This is one of my bugbears about the whole immigration debate. It's absolutely steeped to the hilt in discussions that have no built-in pragmatism.
We hopefully all agree that some immigration is necessary and beneficial (as City fans we would be quite hypocritical not to see this), and we all agree that open borders is probably not sensible as it has the potential to overwhelm our infrastructure.
So somewhere between 0 and a million net migrants per year there is an optimal amount of immigration where we get the benefit of skills and labour, but our infrastructure is also achieving a net benefit. Then to pair with that there's also probably an optimal cross-section of immigrants skilled/unskilled, no. of dependents etc.
Yet, every discussion seems to pontificate over these arbitrary extremes of open/closed borders that only a tiny fraction of the population would agree with.

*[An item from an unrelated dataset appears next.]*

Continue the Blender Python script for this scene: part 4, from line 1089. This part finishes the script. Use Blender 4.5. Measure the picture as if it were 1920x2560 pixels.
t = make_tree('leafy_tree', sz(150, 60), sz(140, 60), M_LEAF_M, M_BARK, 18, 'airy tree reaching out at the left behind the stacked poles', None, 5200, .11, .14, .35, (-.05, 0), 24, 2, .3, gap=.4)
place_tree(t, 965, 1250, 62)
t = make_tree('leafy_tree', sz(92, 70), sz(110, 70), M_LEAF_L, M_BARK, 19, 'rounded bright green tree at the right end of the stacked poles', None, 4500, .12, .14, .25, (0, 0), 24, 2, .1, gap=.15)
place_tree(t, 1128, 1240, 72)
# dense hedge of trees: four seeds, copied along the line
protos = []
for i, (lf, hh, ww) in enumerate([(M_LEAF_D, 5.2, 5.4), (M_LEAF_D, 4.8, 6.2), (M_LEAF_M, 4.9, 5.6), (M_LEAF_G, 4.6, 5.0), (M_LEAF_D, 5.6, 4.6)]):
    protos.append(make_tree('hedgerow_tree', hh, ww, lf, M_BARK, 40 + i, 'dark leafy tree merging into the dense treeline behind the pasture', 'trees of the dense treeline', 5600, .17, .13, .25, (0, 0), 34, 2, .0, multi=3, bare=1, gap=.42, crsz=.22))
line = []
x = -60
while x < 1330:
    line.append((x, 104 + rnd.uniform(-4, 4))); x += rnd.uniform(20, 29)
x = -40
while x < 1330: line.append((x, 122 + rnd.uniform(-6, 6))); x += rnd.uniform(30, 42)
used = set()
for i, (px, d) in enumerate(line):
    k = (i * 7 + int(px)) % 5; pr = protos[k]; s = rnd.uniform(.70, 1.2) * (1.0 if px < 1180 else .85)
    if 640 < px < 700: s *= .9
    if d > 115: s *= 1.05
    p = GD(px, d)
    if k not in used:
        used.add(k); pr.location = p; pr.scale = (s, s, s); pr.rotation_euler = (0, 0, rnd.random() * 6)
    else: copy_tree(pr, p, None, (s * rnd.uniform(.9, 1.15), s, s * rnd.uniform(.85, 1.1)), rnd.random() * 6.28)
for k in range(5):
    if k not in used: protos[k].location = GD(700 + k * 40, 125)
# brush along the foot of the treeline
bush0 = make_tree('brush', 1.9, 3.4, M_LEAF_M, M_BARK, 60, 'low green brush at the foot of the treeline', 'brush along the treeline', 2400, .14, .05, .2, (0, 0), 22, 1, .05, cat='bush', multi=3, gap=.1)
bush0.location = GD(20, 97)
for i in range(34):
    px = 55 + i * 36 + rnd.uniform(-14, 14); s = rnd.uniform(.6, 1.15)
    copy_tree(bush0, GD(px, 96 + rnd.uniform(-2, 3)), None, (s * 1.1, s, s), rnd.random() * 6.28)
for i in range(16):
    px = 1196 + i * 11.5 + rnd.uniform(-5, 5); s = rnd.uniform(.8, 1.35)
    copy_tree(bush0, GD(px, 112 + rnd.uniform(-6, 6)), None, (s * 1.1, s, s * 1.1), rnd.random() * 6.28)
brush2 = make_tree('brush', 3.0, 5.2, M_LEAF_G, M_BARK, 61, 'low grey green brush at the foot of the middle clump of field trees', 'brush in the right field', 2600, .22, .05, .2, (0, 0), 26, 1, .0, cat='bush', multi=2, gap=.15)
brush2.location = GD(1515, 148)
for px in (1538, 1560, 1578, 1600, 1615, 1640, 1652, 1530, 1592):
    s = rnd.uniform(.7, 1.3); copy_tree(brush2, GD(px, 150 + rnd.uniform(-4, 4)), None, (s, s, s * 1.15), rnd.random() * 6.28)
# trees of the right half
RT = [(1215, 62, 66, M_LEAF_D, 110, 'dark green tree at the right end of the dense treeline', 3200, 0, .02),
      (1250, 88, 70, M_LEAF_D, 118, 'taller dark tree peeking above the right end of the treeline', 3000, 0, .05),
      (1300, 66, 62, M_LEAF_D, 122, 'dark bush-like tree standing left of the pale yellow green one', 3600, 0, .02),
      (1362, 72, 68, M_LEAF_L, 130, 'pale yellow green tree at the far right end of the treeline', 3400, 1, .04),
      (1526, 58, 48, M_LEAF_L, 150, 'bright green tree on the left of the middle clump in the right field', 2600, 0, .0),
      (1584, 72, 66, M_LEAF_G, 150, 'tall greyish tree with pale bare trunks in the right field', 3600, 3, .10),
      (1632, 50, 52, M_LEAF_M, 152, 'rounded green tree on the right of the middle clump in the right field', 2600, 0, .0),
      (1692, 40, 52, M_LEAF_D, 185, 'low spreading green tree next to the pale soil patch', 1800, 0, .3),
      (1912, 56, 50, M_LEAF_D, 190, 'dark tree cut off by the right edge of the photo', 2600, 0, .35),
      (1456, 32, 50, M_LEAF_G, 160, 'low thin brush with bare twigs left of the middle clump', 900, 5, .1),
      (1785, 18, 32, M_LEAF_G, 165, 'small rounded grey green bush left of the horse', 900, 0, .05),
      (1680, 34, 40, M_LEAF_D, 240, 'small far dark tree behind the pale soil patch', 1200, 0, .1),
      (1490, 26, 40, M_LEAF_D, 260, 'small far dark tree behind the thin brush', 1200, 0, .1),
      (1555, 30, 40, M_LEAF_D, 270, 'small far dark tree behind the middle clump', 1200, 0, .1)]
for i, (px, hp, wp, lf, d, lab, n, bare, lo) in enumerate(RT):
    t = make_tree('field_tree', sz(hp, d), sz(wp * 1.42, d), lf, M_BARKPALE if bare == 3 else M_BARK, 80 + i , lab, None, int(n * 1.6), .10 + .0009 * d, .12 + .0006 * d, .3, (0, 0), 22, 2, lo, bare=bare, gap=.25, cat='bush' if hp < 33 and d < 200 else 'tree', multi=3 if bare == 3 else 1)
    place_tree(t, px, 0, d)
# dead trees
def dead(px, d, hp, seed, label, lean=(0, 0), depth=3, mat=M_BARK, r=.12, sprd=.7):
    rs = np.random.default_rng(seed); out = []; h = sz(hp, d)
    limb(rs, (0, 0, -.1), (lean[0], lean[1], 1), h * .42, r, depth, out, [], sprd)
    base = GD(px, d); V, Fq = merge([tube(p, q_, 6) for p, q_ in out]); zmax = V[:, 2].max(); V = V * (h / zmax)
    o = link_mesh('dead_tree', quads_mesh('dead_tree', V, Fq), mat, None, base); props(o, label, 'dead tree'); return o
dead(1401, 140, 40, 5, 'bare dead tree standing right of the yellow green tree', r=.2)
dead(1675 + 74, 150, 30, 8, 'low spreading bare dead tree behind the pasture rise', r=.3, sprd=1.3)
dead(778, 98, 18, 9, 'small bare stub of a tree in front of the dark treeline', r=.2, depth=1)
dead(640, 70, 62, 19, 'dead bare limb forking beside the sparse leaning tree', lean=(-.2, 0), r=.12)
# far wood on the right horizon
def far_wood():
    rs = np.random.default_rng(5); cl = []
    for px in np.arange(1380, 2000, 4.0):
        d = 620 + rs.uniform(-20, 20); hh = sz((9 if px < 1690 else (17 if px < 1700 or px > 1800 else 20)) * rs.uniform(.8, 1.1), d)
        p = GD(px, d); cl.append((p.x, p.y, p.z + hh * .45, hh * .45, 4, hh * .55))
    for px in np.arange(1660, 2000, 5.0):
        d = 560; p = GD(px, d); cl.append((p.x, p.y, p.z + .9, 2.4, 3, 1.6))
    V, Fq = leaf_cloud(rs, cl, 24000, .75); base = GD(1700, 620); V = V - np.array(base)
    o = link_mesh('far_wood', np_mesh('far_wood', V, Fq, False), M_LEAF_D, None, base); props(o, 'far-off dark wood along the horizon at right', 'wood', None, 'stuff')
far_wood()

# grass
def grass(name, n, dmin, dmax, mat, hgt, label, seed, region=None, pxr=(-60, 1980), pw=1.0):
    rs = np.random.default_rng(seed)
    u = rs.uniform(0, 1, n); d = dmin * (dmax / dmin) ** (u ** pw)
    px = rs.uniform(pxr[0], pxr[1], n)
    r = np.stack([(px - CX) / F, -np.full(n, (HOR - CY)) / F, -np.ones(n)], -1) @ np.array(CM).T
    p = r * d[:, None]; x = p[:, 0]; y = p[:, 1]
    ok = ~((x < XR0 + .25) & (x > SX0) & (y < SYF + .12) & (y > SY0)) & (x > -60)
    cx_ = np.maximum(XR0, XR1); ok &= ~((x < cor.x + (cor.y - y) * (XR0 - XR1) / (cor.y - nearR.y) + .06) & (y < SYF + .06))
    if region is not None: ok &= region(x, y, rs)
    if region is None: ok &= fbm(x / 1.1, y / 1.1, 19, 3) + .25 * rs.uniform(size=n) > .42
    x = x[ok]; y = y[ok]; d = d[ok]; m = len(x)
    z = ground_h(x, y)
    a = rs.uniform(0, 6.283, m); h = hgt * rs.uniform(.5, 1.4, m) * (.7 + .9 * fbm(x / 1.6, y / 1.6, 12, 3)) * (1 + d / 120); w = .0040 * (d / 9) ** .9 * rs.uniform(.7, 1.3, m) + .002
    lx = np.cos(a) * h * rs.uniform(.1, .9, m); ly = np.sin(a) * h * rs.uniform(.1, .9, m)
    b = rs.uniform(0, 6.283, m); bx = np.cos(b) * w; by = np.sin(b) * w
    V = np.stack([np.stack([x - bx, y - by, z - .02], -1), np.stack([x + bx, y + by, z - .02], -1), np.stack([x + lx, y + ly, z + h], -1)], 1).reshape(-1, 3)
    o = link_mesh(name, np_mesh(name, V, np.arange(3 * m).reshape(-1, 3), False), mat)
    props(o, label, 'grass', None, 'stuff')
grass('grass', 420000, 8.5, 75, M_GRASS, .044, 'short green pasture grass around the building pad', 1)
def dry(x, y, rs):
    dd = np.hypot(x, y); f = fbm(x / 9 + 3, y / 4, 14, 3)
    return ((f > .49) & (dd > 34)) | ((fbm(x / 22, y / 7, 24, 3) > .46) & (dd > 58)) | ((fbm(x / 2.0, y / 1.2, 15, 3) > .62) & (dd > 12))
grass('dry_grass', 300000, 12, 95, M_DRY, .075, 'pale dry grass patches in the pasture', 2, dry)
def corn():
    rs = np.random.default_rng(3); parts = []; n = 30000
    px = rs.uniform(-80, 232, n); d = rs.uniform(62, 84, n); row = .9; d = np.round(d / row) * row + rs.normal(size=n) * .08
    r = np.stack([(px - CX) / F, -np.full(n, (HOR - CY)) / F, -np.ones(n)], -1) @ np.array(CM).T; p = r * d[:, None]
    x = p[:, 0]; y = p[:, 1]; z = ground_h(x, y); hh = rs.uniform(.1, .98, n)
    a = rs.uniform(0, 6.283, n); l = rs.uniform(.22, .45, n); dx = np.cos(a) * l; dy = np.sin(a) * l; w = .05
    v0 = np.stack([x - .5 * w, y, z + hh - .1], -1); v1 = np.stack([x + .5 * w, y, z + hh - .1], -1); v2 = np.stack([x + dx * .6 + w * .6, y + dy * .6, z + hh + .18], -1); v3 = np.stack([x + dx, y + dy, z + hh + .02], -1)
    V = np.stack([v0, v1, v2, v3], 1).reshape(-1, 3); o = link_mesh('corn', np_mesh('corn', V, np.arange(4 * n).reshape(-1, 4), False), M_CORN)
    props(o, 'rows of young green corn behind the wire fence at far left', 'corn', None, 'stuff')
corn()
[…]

Let some data scientist figure out what that immigration number zenith is and implement an evidence-based policy that ensures we hit it. Everything else just feels totally arbitrary. I have no idea what that number should be, 50,000? 100,000? 500,000? 30% skilled workers? I can't contribute to a discussion where the objective hasn't even been ascertained. My problem is that this government also seemingly doesn't know that objective, or at least haven't communicated it in transparency.
The topic of processing refugee claims is - in my opinion - a totally separate discussion to this, but the two often get conflated, mainly thanks to the Tories deliberately conflating them.